Sia per salute, sia per moda, sia per risparmio, sia per tutte queste motivazioni insieme, resta il dato di cronaca e di storia contemporanea: mai la bicicletta ha vissuto un periodo così magico. Se cinesi e indiani pedalano ancora per necessità, considerando la bici un mezzo di locomozione povero, l'Occidente opulento pedala per scelta, considerando la bici un mezzo di locomozione ricco. Di valori e di significati. Interi continenti, come l'America e l'Australia, ne stanno facendo un autentico totem civico e anche culturale, massima espressione dei nuovi stili di vita, più ecologici e più felici. Non è un caso che ai recenti Giochi olimpici di Londra, là dove si sono visti costretti a mandare i militari come figuranti per riempire qualche gradinata nei vari impianti, la gara di ciclismo abbia raccolto a bordo strada due milioni di persone, una moltitudine che nessun concerto, nessuna predicazione, tanto meno nessun comizio politico può lontanamente immaginare.

Sembra impossibile: in questa interminabile stagione di depressioni economiche e umorali, sopravvive la felicità e il benessere del pianeta pedivella. Però c'è il però. Proprio dove più forte è la riscoperta - per salute, per moda, per risparmio -, cioè nelle città, proprio lì è più arduo il nobile esercizio. Bisogna riconoscerlo: andare in bicicletta è tanto bello quanto rischioso. Ormai è consigliabile lasciare sempre due righe di testamento prima di uscire dal box. Una nutrita serie di massonerie trama nell'ombra per ordire attentati. C'è quella delle signore-bene parcheggiate a bordostrada, che telefonano con la destra e aprono la portiera con la sinistra, sfigurando l'innocente gimondi in arrivo alle spalle. C'è quella dei camionisti che stringono in curva il candido gimondi, stritolandolo orrendamente contro spigoli e guard-rail. C'è pure quella degli assessori che in campagna elettorale promettono ubertose città con lussureggianti piste ciclabili, salvo poi realizzarne pochi metri ad uso dei furgoni per carico-scarico merci.

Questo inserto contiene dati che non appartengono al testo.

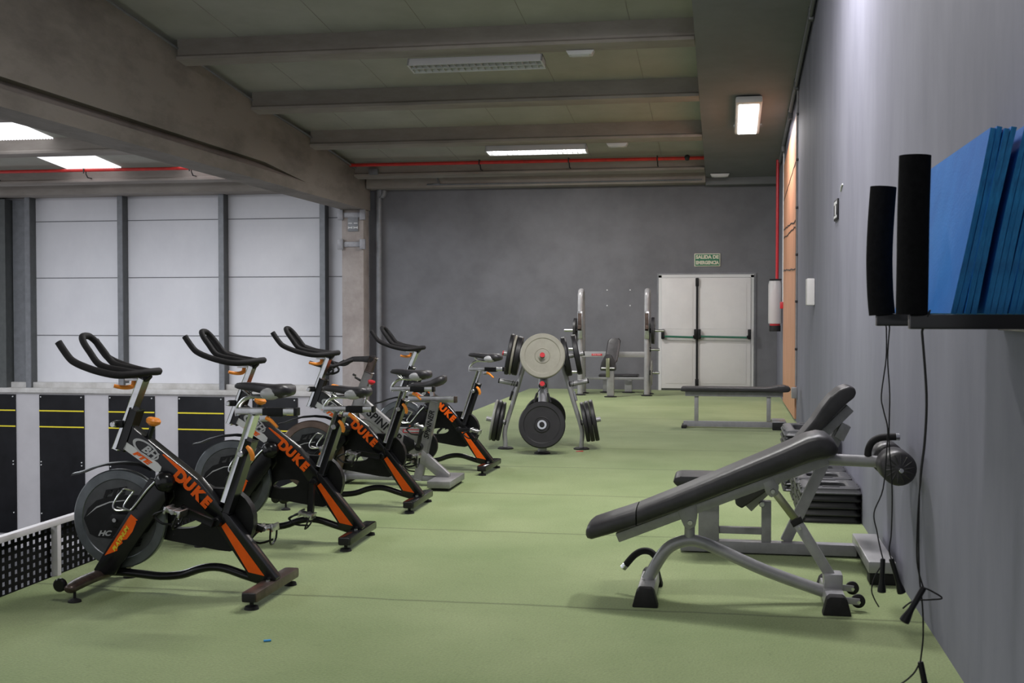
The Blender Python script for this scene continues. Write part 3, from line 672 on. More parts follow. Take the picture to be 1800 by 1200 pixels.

Sì, è bellissima, ma pure durissima, la vita del moderno ciclista. Eppure, le forze del male non vinceranno. Abbiamo voluto la bici e non c'è nessuno che ci impedirà di pedalare. Perché la bici è salute, la bici è moda, la bici è risparmio. Ma chi la usa davvero sa che è anche e soprattutto un'altra cosa, la migliore di tutte: la bici è libertà.

In tempi di crisi economica i furti di bici aumentano. Solo nell'ultimo mese e mezzo, infatti, le agenzie di stampa e i media locali hanno registrato decine e decine di furti, dei quali hanno dato notizia non per il fatto in sé ma per i «contorni» spesso violenti: per i proprietari la bici torna un oggetto prezioso, da difendere a tutti i costi come nel film «Ladri di biciclette».

A San Dona' di Piave (Venezia), un pensionato ha visto uno sconosciuto in sella alla bici che gli era stata rubata e per riaverla è stato picchiato dal presunto ladro. Ancora peggio è andata a un anziano di Milano, che è stato mandato all'ospedale in prognosi riservata dal ladro che gli voleva rubare la bici.